Technology security concept. Modern safety digital background. Protection system

As global financial regulators gear up to face the cybersecurity threat posed by quantum computing — which has the potential to defeat existing encryption protocols — the industry’s compliance costs are set to grow, says Fitch Ratings.

In a new report, the rating agency said governments and regulators around the world are devoting increased attention to the risks that advances in quantum computing could pose to the cryptography protocols widely used in the global financial system.

For instance, the Bank of International Settlements (BIS) has warned that the existing cryptography standards used to secure financial data and transactions could be compromised by quantum computers.

“A number of major financial regulators and industry bodies are piloting responses,” it said, noting that the U.S. National Institute of Standards and Technology recently completed a consultation on draft cryptographic standards that would be designed to withstand attacks by quantum computers.

While the development of quantum-safe cryptography standards represents “a major milestone,” Fitch warned there’s a risk that cybersecurity breaches could occur before financial firms can implement systems that utilize these new standards.

“Financial institutions are also likely to face significant costs, as well as implementation and operational challenges, transitioning cryptographic systems,” it said.

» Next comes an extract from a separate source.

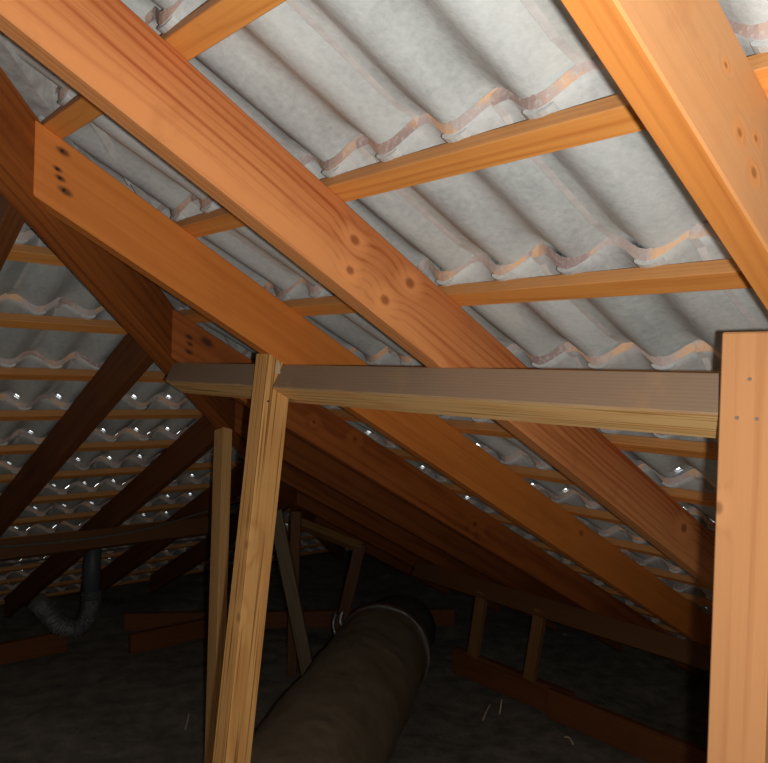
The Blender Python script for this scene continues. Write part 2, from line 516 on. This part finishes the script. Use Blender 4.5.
# the mortar bedding under the caps, lumpy, either side of the hip rafter
for sgn, nm in ((1, roof_main), (-1, roof_hip)):
    bm = bmesh.new()
    ringp = None; N = 90
    for i in range(N + 1):
        hh = -0.85 + 5.75 * i / N
        c = hip_pt(hh, 0.0)
        wob = mnoise.noise(Vector((hh * 9, sgn * 3.1, 0)))
        s0 = 0.004; s1 = 0.050 + 0.016 * wob
        drop = 0.014 + 0.006 * mnoise.noise(Vector((hh * 13, sgn, 4)))
        out = HS * sgn
        base = c + HU * 0.035
        slope = -PITCH_T * 0.66
        ps = [base + out * s0 - HU * 0.008, base + out * s1 + Vector((0, 0, slope * s1 * 0.9)) - HU * drop * 0.2,
              base + out * (s1 + 0.015) + HU * 0.035, base + out * s0 + HU * 0.06]
        cur = [bm.verts.new(p) for p in ps]
        if ringp:
            for a in range(4): bm.faces.new((ringp[a], ringp[(a + 1) % 4], cur[(a + 1) % 4], cur[a]))
        ringp = cur
    bmesh.ops.recalc_face_normals(bm, faces=bm.faces)
    link('mortar_bed', mesh_from(bm, 'mortar_bed'), M_MORTAR, nm, Matrix.Identity(4))

# ------------------------------------------------------------------ floor, rear roof, end wall
bm = bmesh.new()
G = 0.10
x0, y0, nx, ny = -3.2, -1.7, 96, 88
grid = {}
for i in range(nx + 1):
    for j in range(ny + 1):
        x, y = x0 + i * G, y0 + j * G
        z = 0.035 * mnoise.noise(Vector((x * 1.3, y * 1.3, 0))) + 0.022 * mnoise.noise(Vector((x * 4.1, y * 4.1, 2))) - 0.02
        grid[i, j] = bm.verts.new((x, y, z))
for i in range(nx):
    for j in range(ny):
        bm.faces.new((grid[i, j], grid[i + 1, j], grid[i + 1, j + 1], grid[i, j + 1])).smooth = True
fo = link('floor', mesh_from(bm, 'floor'), M_INSUL)
tag(fo, 'dark dusty insulation covering the ceiling below', kind='structure')

def slab(name, pts, t, mat, label):
    bm = bmesh.new()
    n = (pts[1] - pts[0]).cross(pts[2] - pts[0]).normalized() * t
    a = [bm.verts.new(p) for p in pts]; b = [bm.verts.new(p + n) for p in pts]
    bm.faces.new(a); bm.faces.new(b[::-1])
    for i in range(len(pts)): bm.faces.new((a[i], b[i], b[(i + 1) % len(pts)], a[(i + 1) % len(pts)]))
    bmesh.ops.recalc_face_normals(bm, faces=bm.faces)
    o = link(name, mesh_from(bm, name), mat)
    return tag(o, label, kind='structure')
RH = -0.92
zr = zm(RH) + 0.05
slab('roof_rear', [P(RH, -1.55, zr), P(RH, 0.9, zr), P(-3.3, 3.2, zr - 2.38 * PITCH_T), P(-3.3, -1.55, zr - 2.38 * PITCH_T)], 0.04, M_PLANE, 'plain rear roof slope behind the camera')
slab('wall_side', [P(-1.05, 0.55, 1.4), P(-1.05, 0.55, -1.95), P(-1.05, 7.2, -1.95), P(-1.05, 7.2, 1.4)], 0.04, M_CEIL, 'plain boarded side closing the hip end')
slab('wall_rear', [P(-3.3, -1.5, -1.95), P(5.6, -1.5, -1.95), P(5.6, -1.5, 1.7), P(-3.3, -1.5, 1.7)], -0.04, M_CEIL, 'plain end wall behind the camera')
slab('wall_back', [P(-3.2, -1.5, -1.95), P(-3.2, 3.2, -1.95), P(-3.2, 3.2, 0.6), P(-3.2, -1.5, 0.6)], 0.04, M_CEIL, 'plain knee wall behind the camera')

# ------------------------------------------------------------------ rafters
RW, RDV = 0.045, 0.157                           # thickness, vertical depth
RD = RDV * math.cos(TH)
XM = Vector((math.cos(TH), 0, -math.sin(TH)))
XH = Vector((0, math.cos(TH), -math.sin(TH)))
EAVE_H, EAVE_B = 4.86, 6.1

def rafter(bn, h0, h1, mat, label, cut=True, depth=RD):
    """main-slope rafter, near face at bn"""
    bc = bn + RW / 2
    A = P(h0, bc, zm(h0)) - NM * depth / 2
    B = P(h1, bc, zm(h1)) - NM * depth / 2
    cA = (P(0, HIPK - 0.043, 0), HIPN) if cut else (A, Vector((1, 0, 0)))
    o = timber('rafter', A, B, Vector((0, 1, 0)), RW, depth, mat, cutA=cA, cutB=(B, Vector((1, 0, 0))))
    return tag(o, label, 'rafter', 'rafters of the main slope')

K1 = [(0.885, 1.102, 0.248, 0.017), (0.876, 1.102, 0.191, 0.014), (1.028, 1.102, 0.183, 0.018), (0.964, 1.102, 0.144, 0.017), (2.177, 1.102, -0.428, 0.026), (1.136, 1.102, 0.010, 0.010)]
rafter(0.355, -0.85, EAVE_H, wmat('rafter_wood_tan', (0.57, 0.215, 0.048), (0.42, 0.13, 0.026), dust=((0, -1, 0), (0.56, 0.30, 0.135), 0.40), pith=(-0.10, 0.02), drift=0.008, contrast=0.35, ring=0.015,
       knots=[(0.79, 0.355, 0.262, 0.008), (0.827, 0.355, 0.228, 0.010), (0.829, 0.355, 0.265, 0.006), (0.754, 0.355, 0.321, 0.005)]),
       'tan pine rafter overhead beside the nailed post, close to the camera', cut=False)
rafter(1.102, -0.85, EAVE_H, wmat('rafter_wood_streaky', (0.68, 0.27, 0.090), (0.35, 0.070, 0.013), heart=0.34, knots=K1, pith=(0.075, -0.075), drift=0.012, ring=0.013, contrast=0.35),
       'long streaky pine rafter with pale knots crossing the middle of the roof', cut=False)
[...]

Firms will have to re-engineer their protocols and services to meet the increased demands of quantum-safe cryptography standards, it said. “This would require replacement of hardware and updating of operating systems and code, and some legacy systems would be difficult to upgrade.”

Additionally, ensuring the new systems work with existing cryptography systems “could present particular issues for financial institutions,” Fitch said, and this could be further complicated by “competing political, strategic or national security objectives among countries.”

A lack of human resources with the relevant skills to support the adoption of the new systems could also present a challenge, it suggested.

While the quantum threat is not expected to materialize in the next five years, Fitch warned about potential breakthroughs.

“Regulators in major financial markets have encouraged pre-emptive moves to strengthen cryptographic security,” it said.

For instance, the U.S. Office of Budget and Management issued guidance last year that called for federal agencies to migrate to quantum-safe systems by 2035.

And late last year, the Office of the Superintendent of Financial Institutions and the Financial Consumer Agency of Canada launched a consultation on the financial sector’s readiness to deal with the emergence of quantum computing. That consultation runs until Feb. 19.

Over the medium term, Fitch said, regulation of cybersecurity may add to compliance burdens, particularly for smaller firms.